Esther menyoroti bahwa selama ini, lulusan Kartu Prakerja harus mencari pekerjaan sendiri setelah menyelesaikan pelatihan, tanpa ada jaminan mereka akan mendapatkan pekerjaan.
Dia menekankan pentingnya peran Kartu Prakerja sebagai perantara antara pencari kerja dan perusahaan yang membutuhkan tenaga kerja. Dengan demikian, pencari kerja akan memiliki kepastian lebih besar untuk memperoleh pekerjaan setelah menyelesaikan pelatihan.
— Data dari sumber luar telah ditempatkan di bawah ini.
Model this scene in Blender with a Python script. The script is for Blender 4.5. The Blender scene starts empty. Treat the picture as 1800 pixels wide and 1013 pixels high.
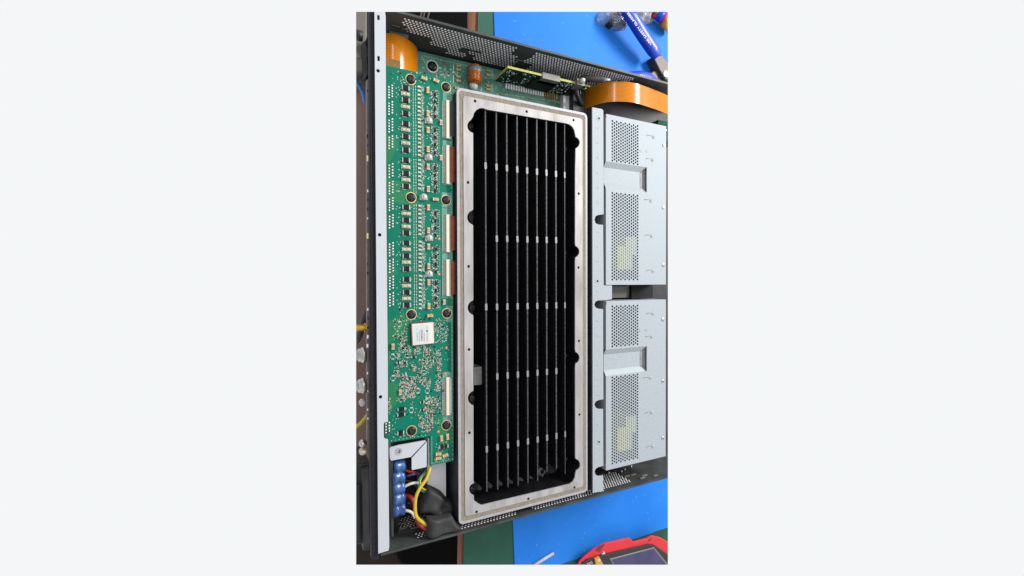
import bpy, bmesh, math, random
from mathutils import Vector, Matrix, Euler, noise
random.seed(7)
S = bpy.context.scene
COL = S.collection
MM = 0.001

# ------------------------------------------------------------------ camera
CAM_E = Euler((-0.01307, -0.46964, -0.00372), 'XYZ')
CAM_P = Vector((0.0, 22.84862, 458.35755))           # millimetres
CAM_F = 793.15668 / 1800.0                            # focal length / frame width
cd = bpy.data.cameras.new('camera')
cam = bpy.data.objects.new('camera', cd); COL.objects.link(cam)
cam.location = CAM_P * MM; cam.rotation_euler = CAM_E
cd.sensor_width = 36.0; cd.lens = 36.0 * CAM_F
cd.clip_start = 0.01; cd.clip_end = 50.0
S.camera = cam

# ------------------------------------------------------------------ world: plain pale studio surround
W = bpy.data.worlds.new('World'); S.world = W; W.use_nodes = True
bg = W.node_tree.nodes['Background']
bg.inputs[0].default_value = (0.905, 0.922, 0.939, 1); bg.inputs[1].default_value = 1.0

# ------------------------------------------------------------------ lamps: ceiling tubes over the bench
def tube_lamp(loc, tgt, sx, sy, watt, col=(1, .97, .92)):
    l = bpy.data.lights.new('ceiling_tube', 'AREA'); l.shape = 'RECTANGLE'; l.size = sx; l.size_y = sy
    l.energy = watt; l.color = col
    o = bpy.data.objects.new('ceiling_tube', l); COL.objects.link(o)
    o.location = loc
    d = (Vector(loc) - Vector(tgt)).normalized()
    y = Vector((0, 1, 0)); x = y.cross(d).normalized(); y = d.cross(x)
    o.rotation_euler = Matrix((x, y, d)).transposed().to_euler()
    return o
tube_lamp((1.20, 0.62, 0.92), (0.28, 0.05, 0.05), 0.16, 0.7, 34)
tube_lamp((-0.15, 0.60, 1.15), (0.25, 0.1, 0.05), 0.05, 1.3, 5)

S.view_settings.view_transform = 'Standard'; S.view_settings.look = 'None'
S.view_settings.exposure = 0.0; S.view_settings.gamma = 1.0; S.view_settings.use_curve_mapping = False
S.render.engine = 'CYCLES'

# ------------------------------------------------------------------ measuring helpers (photograph pixel + height -> point)
CR = CAM_E.to_matrix()
def ray(u, v):
    f = 793.15668
    return CR @ Vector(((u - 900) / f, -(v - 506.5) / f, -1.0))
def P(u, v, z):
    d = ray(u, v); return CAM_P + d * ((z - CAM_P.z) / d.z)
def P2(u, v, z):
    p = P(u, v, z); return (p.x, p.y)
def onY(u, v, y):
    d = ray(u, v); return CAM_P + d * ((y - CAM_P.y) / d.y)

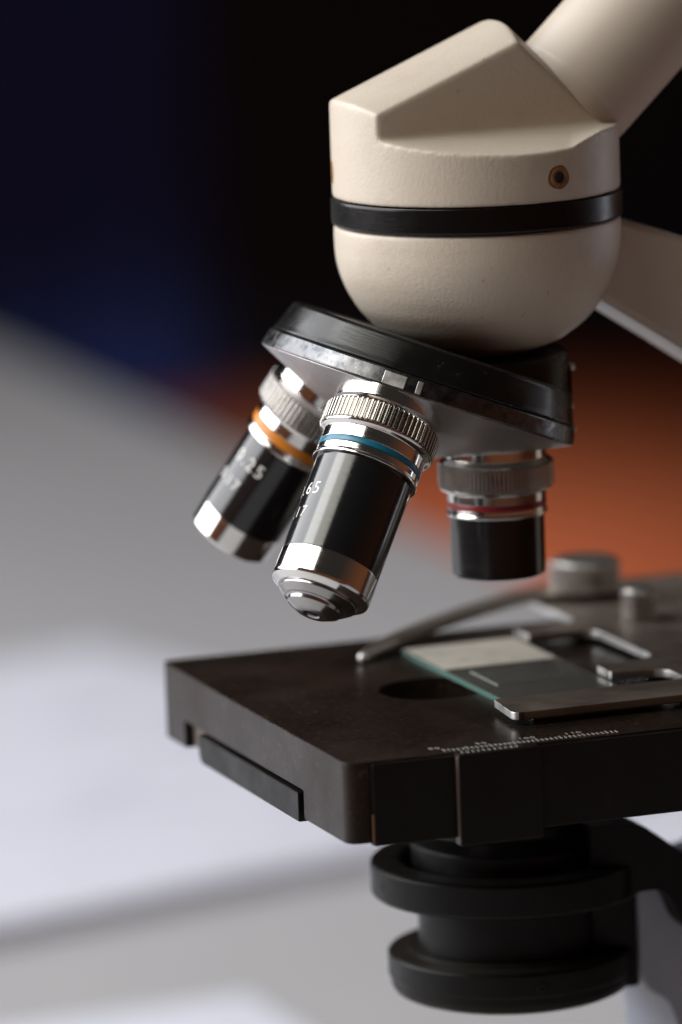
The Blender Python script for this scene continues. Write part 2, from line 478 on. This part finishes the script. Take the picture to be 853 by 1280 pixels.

“Kartu Prakerja seharusnya menjadi mediator di antara kedua pihak itu. Jadi pelatihan yang diselenggarakan oleh Kartu Prakerja, dengan melakukan seleksi dari calon tenaga kerja, kemudian diberikan pelatihan, langsung bisa diserap oleh perusahaan-perusahaan itu,” jelas Esther kepada Kabar Bursa, Jumat 17 Mei 2024.
Selain itu, Esther juga membahas tren pengangguran yang tidak menunjukkan penurunan signifikan. Dia mengaitkan hal ini dengan kurang optimalnya fungsi Kartu Prakerja. Menurutnya, jika program ini dioptimalkan, kontribusinya terhadap pengurangan pengangguran bisa lebih besar.
“Kita harus mengatasi masalah link and match antara ketersediaan tenaga kerja dan kebutuhan pasar tenaga kerja. Selain itu, investasi yang masuk ke Indonesia harus berorientasi pada padat karya, sehingga bisa menyerap lebih banyak tenaga kerja,” tambah Esther.